Ryssdal: So, let me ask you this: Do you think the future with all respect to what you’re doing here right, is this the future of American manufacturing?

Anker: Well, we hear a lot of rhetoric about high-tech, high paying jobs. It’s not rhetoric, it is what we want as a country. I like it, I didn’t mean to say rhetoric. I love those jobs. But I feel like my gift is to help lift people up to put them in those jobs. Now, there’s other people that are out there now that are working at these high-tech jobs that have now bought a house and a car. They’re married with children. And they came right here from Ankerpak on minimum wage is where they started. There’s too many people falling through the cracks. I used to say our school system is a Jeffersonian system. We’re scraping the gems from the rubble. That’s the way it started. That’s still the kind of way it is. You got to fit in this mold of graduating in 12 years or you’re just no good. Or you got to go to college, or you’re just no good. If you got a lot of rubble and you put it down on a dirt road, you can build a really nice highway. Well, I’m kind of proud of Ankerpak. We’re building a highway and we’ve got a wonderful culture of family here.

Ryssdal: So, what I hear you saying is you want these jobs to be worth something.

Anker: I want them to be worth something.

Ryssdal: Even the machine operator making the grease pencil jobs, right?

Anker: That’s exactly right. It’s a stepping stone. I can tell you time after time people that we’ve lifted up and today they’ve gone on and they’re doing high-tech manufacturing and I’m proud of that.
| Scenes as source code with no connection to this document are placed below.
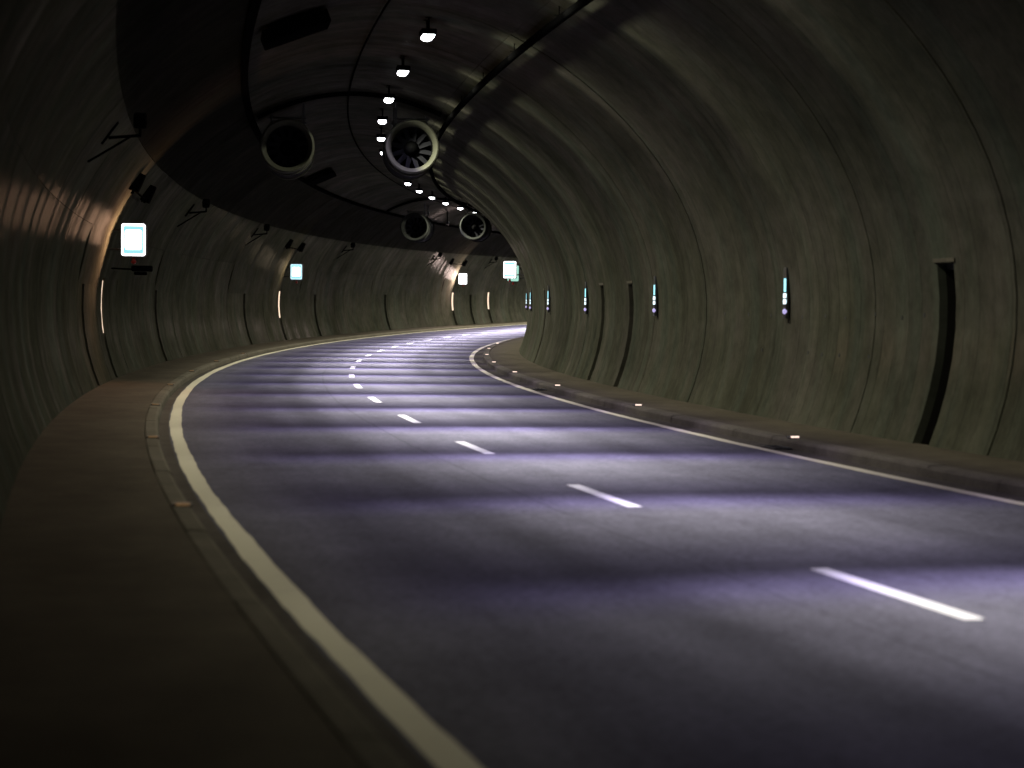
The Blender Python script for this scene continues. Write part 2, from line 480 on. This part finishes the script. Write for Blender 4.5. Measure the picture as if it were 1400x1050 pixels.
# ------------------------------------------------------------------ recesses
def recess(s0, s1, top, side, lit, label):
    sm = (s0 + s1) / 2
    tz, tb = th_at_z(top, side), th_at_z(BASE, side)
    d, z = sec(th_at_z(1.0, side))
    root = empty('wall_recess', sm, d + side * .3, .1, label, 'wall recess', 'tall narrow recesses in the tunnel wall')
    inv = root_matrix(root).inverted()
    n = 8; ts = [tb + (tz - tb) * k / n for k in range(n + 1)]
    a0, a1, dep = .112, .42, .42
    def part(name, faces, mat):
        V, F = [], []
        for f in faces:
            F.append(tuple(range(len(V), len(V) + len(f)))); V += [inv @ Vector(p) for p in f]
        me = bpy.data.meshes.new(name); me.from_pydata(V, [], F); return link(name, me, mat, root)
    for sx in (s0, s1):
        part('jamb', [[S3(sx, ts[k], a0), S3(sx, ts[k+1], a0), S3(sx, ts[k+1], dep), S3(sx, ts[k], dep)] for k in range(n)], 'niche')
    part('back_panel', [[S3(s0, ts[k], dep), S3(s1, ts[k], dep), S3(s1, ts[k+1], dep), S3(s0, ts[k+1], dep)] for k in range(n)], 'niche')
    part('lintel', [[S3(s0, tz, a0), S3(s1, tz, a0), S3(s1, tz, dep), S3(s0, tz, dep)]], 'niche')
    if side > 0:      # pale cover strip over the head of the opening
        t1, t2 = tz + side * .25, tz + side * .75
        V = [S3(x, t, o) for o in (-.004, -.018) for x, t in ((s0-.06, t1), (s1+.06, t1), (s1+.06, t2), (s0-.06, t2))]
        me = bpy.data.meshes.new('head_strip'); me.from_pydata([inv @ Vector(v) for v in V], [], [(4, 5, 6, 7), (0, 1, 5, 4), (1, 2, 6, 5), (2, 3, 7, 6), (3, 0, 4, 7)])
        link('head_strip', me, 'kerb', root)
    if lit:           # slim tube light standing in the far jamb
        ta, tb_ = th_at_z(1.1, side), th_at_z(top - .06, side)
        V = []; F = []
        for k in range(7):
            t = ta + (tb_ - ta) * k / 6
            for x, o in ((s1 - .10, .03), (s1 - .03, .03), (s1 - .03, .10), (s1 - .10, .10)): V.append(inv @ Vector(S3(x, t, o)))
        for k in range(6):
            for j in range(4): F.append((k*4+j, k*4+(j+1) % 4, (k+1)*4+(j+1) % 4, (k+1)*4+j))
        me = bpy.data.meshes.new('tube_light'); me.from_pydata(V, [], F); link('tube_light', me, 'warm', root)
    return root
def root_matrix(o):
    return Matrix.Translation(o.location) @ o.rotation_euler.to_matrix().to_4x4()
RL = ['broad dark recess in the right wall, nearest the camera', 'dark recess in the right wall, left one of a close pair beside the pavement',
      'dark recess in the right wall, right one of a close pair beside the pavement', 'hairline dark recess far along the right wall, just before it bends away']
RL[1], RL[2] = RL[2], RL[1]
LLd = ['unlit recess in the left wall, nearest the camera, beside a glowing one', 'glowing recess under the largest lit sign on the left wall',
       'unlit recess in the left wall just beyond the largest lit sign', 'unlit recess in the left wall just before the second lit sign',
       'glowing recess below the second lit sign on the left wall', 'unlit recess in the left wall just beyond the second lit sign',
       'unlit recess alone in the middle of the far left wall', 'glowing recess below the small far sign on the left wall',
       'unlit recess between two glowing ones on the far wall', 'glowing recess farthest along the left wall']
for k, r in enumerate(RECESS):
    recess(*r, (RL + LLd)[k])

# ------------------------------------------------------------------ ceiling luminaires
def lamp_light_nodes(l):
    l.use_nodes = True; nt = l.node_tree; g = G(nt); N = nt.nodes
    em = [n for n in N if n.type == 'EMISSION'][0]
    tc = N.new('ShaderNodeTexCoord'); sp = N.new('ShaderNodeSeparateXYZ'); nt.links.new(tc.outputs['Normal'], sp.inputs[0])
    x, y, z = sp.outputs
    r = g.m('MAXIMUM', g.m('SQRT', g.m('ADD', g.m('MULTIPLY', x, x), g.m('MULTIPLY', z, z))), .02)
    t = g.m('DIVIDE', g.m('MULTIPLY', y, -1.0), r)                 # tangent of the tilt towards oncoming traffic
    phi = g.m('ARCTAN2', x, g.m('MULTIPLY', z, -1.0))              # angle across the road, + to the right
    ap = g.m('ABSOLUTE', phi)
    band = g.m('MULTIPLY', g.smooth(t, .10, .28), g.smooth(t, .22, 1.25, 1.0, 0.0))
    soft = g.smooth(g.m('ABSOLUTE', t), .2, 1.7, 1.0, 0.0)
    core = g.m('EXPONENT', g.m('MULTIPLY', g.m('POWER', g.m('DIVIDE', ap, .315), 2.0), -1.0))
    side = g.m('MULTIPLY_ADD', g.m('MULTIPLY', g.smooth(ap, .40, .57), g.smooth(ap, .60, .74, 1.0, 0.0)), .045, .024)
    side = g.m('MULTIPLY', side, g.smooth(ap, .7, 1.1, 1.0, 0.0))
    right = g.m('MULTIPLY', g.smooth(phi, .45, .8), g.smooth(phi, .8, 1.45, .086, .025))
    left = g.m('MULTIPLY', g.smooth(phi, -.8, -.45, 1.0, 0.0), .024)
    st = g.m('MULTIPLY', core, band)
    st = g.m('ADD', st, g.m('MULTIPLY', side, soft))
    st = g.m('ADD', st, g.m('MULTIPLY', right, g.m('ADD', g.m('MULTIPLY', band, g.smooth(phi, .8, 1.35, .30, .80)), g.m('MULTIPLY', soft, g.smooth(phi, .8, 1.35, .55, .2)))))
    st = g.m('ADD', st, g.m('MULTIPLY', left, g.m('MULTIPLY_ADD', band, .35, g.m('MULTIPLY', soft, .4))))
    cutl = g.smooth(phi, -1.262, -1.228, .02, 1.0)                   # baffle edge on the left side of the luminaire
    up = g.smooth(ap, 1.5, 1.72, 1.0, 0.0)
    st = g.m('MULTIPLY', st, g.m('MULTIPLY', cutl, up))
    nt.links.new(st, em.inputs['Strength'])
    c = g.mix(g.m('MULTIPLY', g.smooth(t, .20, .40), g.smooth(t, .55, 1.0, 1.0, .35)), (.70, .63, 1.0, 1), (1.0, .985, .97, 1))
    c = g.mix(g.smooth(ap, .42, .62), c, (1.0, .99, .80, 1))
    nt.links.new(c, em.inputs['Color'])

LIGHT = bpy.data.lights.new('beam', 'POINT'); LIGHT.energy = LAMP_POWER; LIGHT.shadow_soft_size = .08
lamp_light_nodes(LIGHT)
hb = B().box((0, 0, .055), (.27, .46, .09), bev=.015)
HOUS = hb.mesh('housing')
lb = B()
v = [];
for k in range(13):
    a = math.pi * k / 12
    v.append((.105 * math.cos(a), -.065 * math.sin(a) ** .8 if 0 < k < 12 else 0.0))
ra = [lb.bm.verts.new((x, -.2, z)) for x, z in v]; rb_ = [lb.bm.verts.new((x, .2, z)) for x, z in v]
for k in range(12): lb.bm.faces.new((ra[k], ra[k+1], rb_[k+1], rb_[k]))
lb.bm.faces.new(ra); lb.bm.faces.new(rb_[::-1]); lb.bm.faces.new((ra[0], rb_[0], rb_[12], ra[12]))
LENS = lb.mesh('lens', False)
BRK = B().box((0, 0, .2), (.03, .03, .21)).box((0, 0, .30), (.12, .05, .01)).mesh('bracket')
for k in range(-5, 26):
    s = 33.79 + 5.089 * k
    if -1 <= k <= 13:
        lab = f'{ORD[k+1]} white ceiling lamp counted from the top edge along the curving row'
    elif k < -1: lab = 'white ceiling lamp overhead in front of the top picture edge'
    else: lab = 'white ceiling lamp beyond the bend, hidden by the right wall'
    root = empty('ceiling_luminaire', s, .741, 6.54, lab, 'ceiling light', 'row of lamps along the tunnel crown')
    link('housing', HOUS, 'matte', root); link('lens', LENS, 'lamp', root); 
    for y in (-.15, .15): link('bracket', BRK, 'matte', root).location = (0, y, 0)
    if k <= -2 or k >= 2:          # the stretch far ahead is lit harder than the one by the camera
        ld = LIGHT.copy(); ld.energy = LAMP_POWER * ({-2: .76, -3: .54, -4: .5, -5: .12}[k] if k < 0 else min(4.0, 1 + .08 * (k - 1) + (.22 * (k - 12) if k > 12 else 0)))
    else: ld = LIGHT
    lo = bpy.data.objects.new('beam', ld); C.objects.link(lo); lo.parent = root; lo.location = (0, 0, -.115)

# ------------------------------------------------------------------ trays and pipes under the vault
tray = sweep('cable_tray', 'matte', [(-2.52, 6.19), (-2.52, 6.10), (-2.38, 6.10), (-2.38, 6.19)], -20, 150, 1.0)
tray['label'] = 'black cable tray running along the ceiling left of the lamps'; tray['category'] = 'cable tray'
pipe = tubesweep('ceiling_pipe', 'matte', 2.2, 6.17, .066, -20, 150)
pipe['label'] = 'black pipe running along the ceiling right of the lamps'; pipe['category'] = 'pipe'
HB = B().box((0, 0, .11), (.012, .03, .2)).box((0, 0, .0), (.15, .03, .008)).mesh('hanger')
for k in range(40):
    s = -16 + 4.1 * k
    for par, d, z in ((pipe, 2.2, 6.24), (tray, -2.45, 6.16)):
        o = link('hanger', HB, 'matte', par); o.location = P(s, d, z); o.rotation_euler = (0, 0, -head(s))
thin = tubesweep('ceiling_cable', 'matte', -.13, 6.80, .02, -20, 150, f=lambda s: (.03*math.sin(s*.11), 0))
thin['label'] = 'thin black cable clipped along the ceiling left of the lamps'; thin['category'] = 'cable'
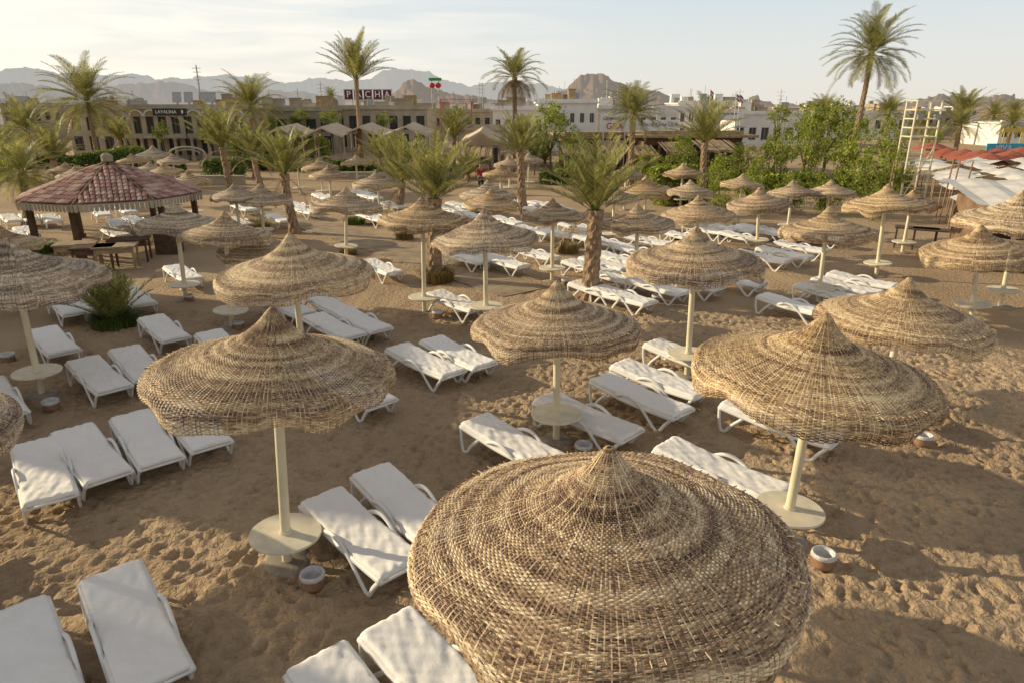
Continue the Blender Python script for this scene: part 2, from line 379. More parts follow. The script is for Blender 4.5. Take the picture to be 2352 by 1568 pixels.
BEDS=[(302,1425),(68,1525),(845,1665),(1020,1558),(825,1213),(930,1148),(97,1075),(205,1035),(333,1001),(444,968),(225,856),(314,830),(122,780),(375,751),
(155,698),(215,689),(307,679),(-10,910),(420,625),(456,624),(662,699),(747,690),(765,746),(828,732),(512,790),(875,611),(975,824),(1050,806),(1047,689),(812,885),
(1182,1010),(1347,950),(1470,903),(1515,865),(1582,814),(1655,1072),(1792,960),(1825,697),(1908,670),(1945,655),(1980,641),(1432,676),(1378,664),(1510,655),(1590,645),
(1352,611),(1390,603),(1425,592),(1072,589),(1105,582),(1230,580),(1228,527),(1200,527),(1400,555),(1370,550),(1707,542),(1685,637),(1750,587),(1802,579),(1840,565),(1765,530),(1745,524),
(25,500),(68,498),(118,500),(270,512),(312,505),(265,532),(232,487),(60,530),(40,540),(835,490),(860,498),(684,470),(702,482),(742,450),(830,440),(1212,465),(1250,468),(1240,482),(1095,495),
(1060,470),(1100,470),(1490,550),(1620,525),(1650,519),(1690,522),(1570,540),(905,470),(1040,480),(550,508),(640,500),(1165,505),(1330,520),(1490,505),(1880,540),(1850,530),(290,480),(850,450),(1280,475),(560,475),(1160,598),(1410,632),(1290,535),(1470,575)]
rb=random.Random(3); placed=[]
for i,(u,v) in enumerate(BEDS):
    x,y=gp(u,v,.38)
    a=math.radians(-48+rb.uniform(-4,4))
    if any((x-p)**2+(y-q_)**2<.28 for p,q_ in placed): continue
    placed.append((x,y))
    e=obj('sunbed',None,(x,y,0),(0,0,a),(.91,.83,.95),label='white resin sunbed with white cotton mattress cover on the sand',cat='sunbed',group='white sunbeds standing in rows on the sand')
    obj('mattress',MAT[i%4],parent=e); obj('frame',FRAME,parent=e)
# ---------------------------------------------------------------- bins
b=MB(); b.lathe([(0,0),(.115,0),(.138,.06),(.143,.12),(.135,.185),(.145,.20),(.12,.2),(.12,.03),(0,.03)],24); POT=b.mesh('pot',[M['clay']],True)
b=MB(); jr=np.random.RandomState(5).normal(0,1,(9,64))
b.lathe([(.149,.165),(.152,.185),(.149,.205),(.138,.225),(.118,.215),(.112,.1),(.0,.05)],40,jit=lambda i,q:1+.012*jr[i,int(q*6.3)%64]); LINER=b.mesh('liner',[M['liner']],True)
for u,v in[(720,1345),(1888,1297),(1340,1042),(735,958),(120,940),(2118,1020),(1005,730),(20,830),(1508,693),(435,692),(548,755),(1300,655),(1150,828)]:
    x,y=gp(u,v)
    e=obj('waste_bin',None,(x,y,-.02),(0,0,rb.uniform(0,6)),.9,label='small terracotta waste pot with plastic liner on the sand',cat='waste bin',group='waste pots between the sunbeds')
    obj('pot',POT,parent=e); obj('liner',LINER,parent=e)
# ---------------------------------------------------------------- palms
def frond_arrays(R,base,az,el,L,droop,V,Q,MI,mi,npair=34,ll=.5):
    p=np.array(base,float); n=14; d_el=el; pts=[];dirs=[]
    for k in range(n+1):
        pts.append(p.copy()); d=np.array([math.cos(az)*math.cos(d_el),math.sin(az)*math.cos(d_el),math.sin(d_el)]); dirs.append(d)
        p=p+d*L/n; d_el-=droop/n*(0.4+1.2*k/n)
    pts=np.array(pts);dirs=np.array(dirs); side=np.array([-math.sin(az),math.cos(az),0.])
    o=len(V)
    for k in range(n+1):
        w=.03*(1-k/n)+.004
        V.append(pts[k]-side*w);V.append(pts[k]+side*w)
    for k in range(n): Q.append((o+2*k,o+2*k+2,o+2*k+3,o+2*k+1)); MI.append(mi)
    for a in range(npair):
        t=.14+.86*a/npair; f=t*n; k=min(int(f),n-1); c=pts[k]+(pts[k+1]-pts[k])*(f-k); d=dirs[k]
        up=np.cross(d,side); up=up*-1 if up[2]<0 else up
        l=ll*(math.sin(math.pi*min(1,.15+t*.8))**.6)*R.uniform(.85,1.1)
        for sg in(-1,1):
            fw=.75+.5*t+R.uniform(-.1,.1); q=side*sg+d*fw+up*R.uniform(.1,.5); q/=np.linalg.norm(q)
            wd=d*.017
            tip=c+q*l+np.array([0,0,-.10*l]); mid=c+q*l*.55
            o=len(V); V+= [c-wd,c+wd,mid+wd,mid-wd,tip+wd*.15,tip-wd*.15]
            Q.append((o,o+1,o+2,o+3));Q.append((o+3,o+2,o+4,o+5)); MI+= [mi,mi]
def crown(seed,nf,L,elmin,elmax,droop,dead=0,ll=.5,npair=38):
    R=np.random.RandomState(seed); V=[];Q=[];MI=[]
    for k in range(nf):
        f=k/nf; az=k*2.399+R.uniform(-.2,.2); el=math.radians(elmax+(elmin-elmax)*f+R.uniform(-7,7))
        frond_arrays(R,(.08*math.cos(az),.08*math.sin(az),.15*(1-f)),az,el,L*R.uniform(.75,1.12)*(1-.15*(1-f)),math.radians(droop*R.uniform(.6,1.25)),V,Q,MI,0,npair,ll)
    for k in range(dead):
        az=k*2.399+R.uniform(-.3,.3)
        frond_arrays(R,(.1*math.cos(az),.1*math.sin(az),-.1),az,math.radians(R.uniform(-45,-5)),L*R.uniform(.6,.9),math.radians(75),V,Q,MI,1,20,ll*.7)
    return npmesh('crown',np.array(V),np.array(Q),[M['frond'],M['dead']],mi=MI,smooth=False)
CR={'up':[crown(21,34,2.6,24,86,46,0,.42),crown(22,30,2.6,28,84,48,0,.42)],
    'full':[crown(31,56,3.0,-32,84,70,5,.5),crown(32,50,3.0,-18,82,66,4,.5)],
    'old':[crown(41,34,2.6,0,80,75,34,.5)],
    'young':[crown(51,36,2.6,22,86,32,3,.40,46),crown(52,32,2.6,26,86,38,3,.40,46)]}
def trunk(seed,h,r0,r1,bend):
    R=np.random.RandomState(seed); n=20; k=max(16,int(h/.09)); V=[]
    for i in range(k+1):
        t=i/k; zz=h*t; r=r0+(r1-r0)*t
        if t>.82: r*=1+.35*((t-.82)/.18)
        if zz<.35: r*=1+.35*(1-zz/.35)
        bx=bend*math.sin(t*1.57)
        for j in range(n):
            th=2*math.pi*j/n
            d=1+.14*((i%2)*2-1)*math.cos(th*8+ (i//2%2)*math.pi)+R.uniform(-.04,.04)
            V.append((bx+r*d*math.cos(th),r*d*math.sin(th),zz-.1*(i==0)))
    Q=[(i*n+j,i*n+(j+1)%n,(i+1)*n+(j+1)%n,(i+1)*n+j) for i in range(k) for j in range(n)]
    return npmesh('trunk',np.array(V),np.array(Q),[M['trunk']],smooth=False)
PALMS=[(200,235,110,('y',375),'full'),(575,245,85,('y',410),'full'),(815,145,80,62,'up'),(1182,178,72,58,'old'),(2002,122,106,50,'full'),
(505,300,85,('y',430),'young'),(648,360,90,('y',535),'young'),(995,400,130,('y',640),'young'),(920,378,98,('y',488),'young'),(1370,420,145,('y',690),'young'),
(1195,315,78,('y',492),'young'),(1455,262,80,('y',425),'full'),(1622,290,84,('y',448),'up'),(2215,243,56,95,'up'),(2283,268,44,100,'full'),(2040,262,56,70,'full'),
(1890,262,50,75,'full'),(60,300,90,('y',420),'full'),(50,400,100,('y',520),'full'),(1042,290,62,58,'young'),(760,225,28,110,'full'),(2205,290,55,60,'full'),(2325,285,45,75,'full'),
(115,335,75,('y',430),'young'),(1440,235,45,80,'full'),(580,330,65,('y',440),'young'),(1250,420,30,60,'young'),(2330,255,32,110,'full'),(2120,285,38,100,'full'),(15,330,60,70,'full'),(270,300,45,72,'young'),(1075,400,55,48,'young'),(690,330,50,60,'young'),(870,340,55,52,'young')]
rp=random.Random(11)
for i,(u,v,rad,bs,stl) in enumerate(PALMS):
    Y=gp(u,bs[1])[1] if isinstance(bs,tuple) else bs
    x,_,zc=dp(u,v,Y); R_=rad/F*Y
    zc=max(zc,.6); Lr={'up':1.9,'full':2.7,'old':2.3,'young':2.0}[stl]; s=R_/Lr; zc2=max(.4,zc-(.42*R_ if stl in('up','young') else 0))
    e=obj('palm_tree',None,(x,Y,0),(0,0,0),label={'up':'tall date palm with upswept fronds and rough trunk','full':'date palm with full feathery crown and scarred trunk','old':'tall date palm with dry hanging fronds under its crown','young':'young date palm with spiky grey-green fronds growing in sand'}[stl],cat='palm tree',group='date palms')
    bend=rp.uniform(-.25,.25); 
    if i==4: bend=.5
    r0=.20 if zc>3 else .19
    if i in(7,9): r0=.22
    obj('trunk',trunk(100+i,zc2,r0,r0*.72,bend),(-bend,0,0),(0,0,0),1,e)
    obj('crown',CR[stl][i%len(CR[stl])],(0,0,zc2-.05),(0,0,rp.uniform(0,6)),s,e)
def tuft(seed,n,h,spread):
    R=np.random.RandomState(seed);V=[];Q=[]
    for k in range(n):
        a=R.uniform(0,6.28); r=spread*math.sqrt(R.uniform(0,1))*.6; x,y=r*math.cos(a),r*math.sin(a); hh=h*R.uniform(.5,1); lx=math.cos(a)*hh*R.uniform(.1,.9); ly=math.sin(a)*hh*R.uniform(.1,.9)
        w=.008; px,py=-math.sin(a)*w,math.cos(a)*w; o=len(V)
        V+=[(x-px,y-py,-.02),(x+px,y+py,-.02),(x+lx*.4+px,y+ly*.4+py,hh*.7),(x+lx*.4-px,y+ly*.4-py,hh*.7),(x+lx+px*.2,y+ly+py*.2,hh*.85),(x+lx-px*.2,y+ly-py*.2,hh*.85)]
        Q+=[(o,o+1,o+2,o+3),(o+3,o+2,o+4,o+5)]
    return np.array(V),np.array(Q)
v_,q_=tuft(3,900,.5,.8); TG=npmesh('grass_tuft',v_,q_,[M['drygrass']],smooth=False)
v_,q_=tuft(4,1400,.45,.9); TG2=npmesh('grass_tuft',v_,q_,[M['leafdark']],smooth=False)
for (u,v,me,s) in[(1005,645,TG,1),(1300,580,TG,.9),(590,530,TG,1.1),(265,750,TG2,.9),(930,550,TG,.7),(815,515,TG2,.8),(1310,560,TG2,.6),(800,585,TG,.6),(1560,550,TG2,.6),(90,580,TG2,1)]:
    x,y=gp(u,v); obj('grass_tuft',me,(x,y,0),(0,0,rp.uniform(0,6)),s,label='clump of long grass growing in the sand',cat='grass clump',group='grass clumps around palm bases')
x,y=gp(262,745); e=obj('palm_shrub',None,(x,y,0),label='small stemless palm shrub growing in green grass',cat='palm shrub')
obj('crown',crown(61,22,1.3,45,88,26,0,.3,30),(0,0,.05),parent=e)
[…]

That’s my mission and I think we ought to be doing more of this right here in America.

Manufacturing accounts for over 12.5 million jobs in this economy. Between Ankerpak, the Boyd brothers at Goldens’ Foundry, and Monte Galbraith making textiles, we’ve accounted for about 300 of them in this series. Call it a non-representative sampling, sure. But the fact remains, that politics, trade policy, and the global economy have been changing U.S. manufacturing in the past couple of decades.